Rescue crews in Puerto Rico struggle to reach residents cut off by Fiona

Firefighters from the DOE Barceloneta carried rescue a 91-year-old woman who was trapped in her home after a flood.

Barceloneta, Puerto Rico, firefighters rescue a 91-year-old woman on Tuesday after flooding from Hurricane Fiona. Photo: Puerto Rico Firefighters Corps/Twitter

President Biden approved a major disaster declaration for Puerto Rico and ordered federal aid to assist with recovery efforts in the areas affected by deadly Hurricane Fiona, the White House announced Wednesday evening.

Driving the news: Local officials told AP Wednesday they were having difficulty trying to reach stranded residents days after Fiona swept through, cutting off areas in "at least six municipalities" after triggering heavy rains, mudslides and flooding that destroyed bridges, roads and property.

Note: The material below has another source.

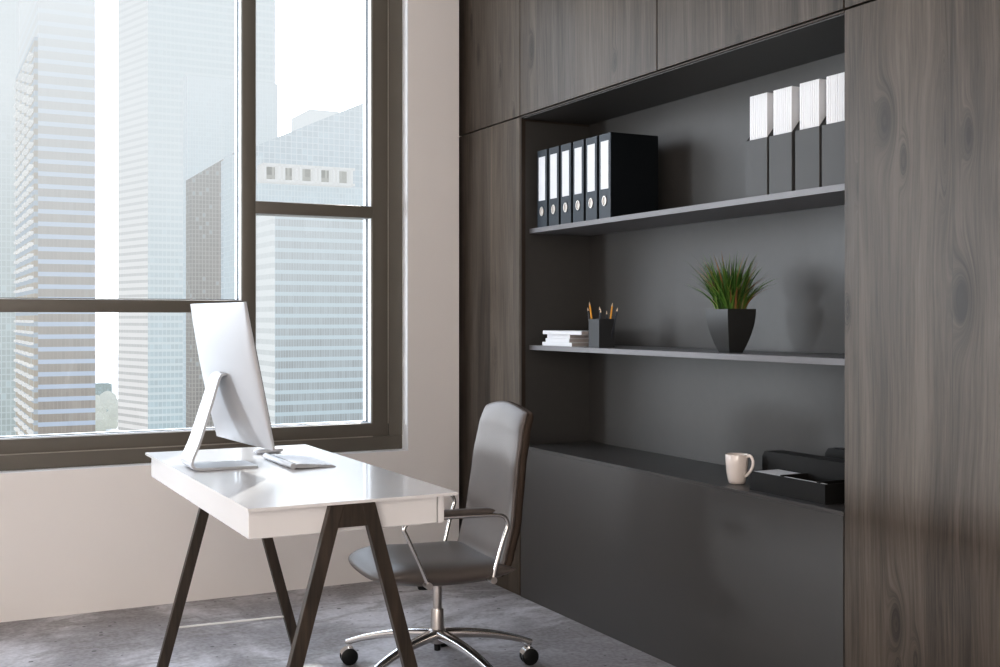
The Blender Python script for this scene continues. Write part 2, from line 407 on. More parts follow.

The remains of a bridge in Rio Grande de Arecibo, Puerto Rico, after Hurricane Fiona swept through.
The remains of a bridge over Rio Grande de Arecibo on Thursday after Hurricane Fiona swept through, unleashing heavy rains and extensive flooding. Satellite image: ©2022 Maxar Technologies

The big picture: Fiona knocked out power to the entire island, and Gov. Pedro Pierluisi requested the major disaster declaration on Tuesday.

  • Pierluisi tweeted his thanks to Biden and Federal Emergency Management Agency administrator Deanne Criswell for the declaration, which he said would ensure towns had additional FEMA help to assist in storm damage recovery.

By the numbers: Over a million people were still without power and more than 450,000 had no running water or only intermittent service in the U.S. territory on Wednesday, according to government data.

What they're saying: Criswell said at a briefing in Puerto Rico on Wednesday after visiting affected areas that initial recovery efforts were about "stabilizing the incident and bringing the communities to a level that they can function."

  • Then officials would look at moving into rebuilding infrastructure to be more resilient "so that they can withstand future impacts."

Editor's note: This article has been updated with new details throughout.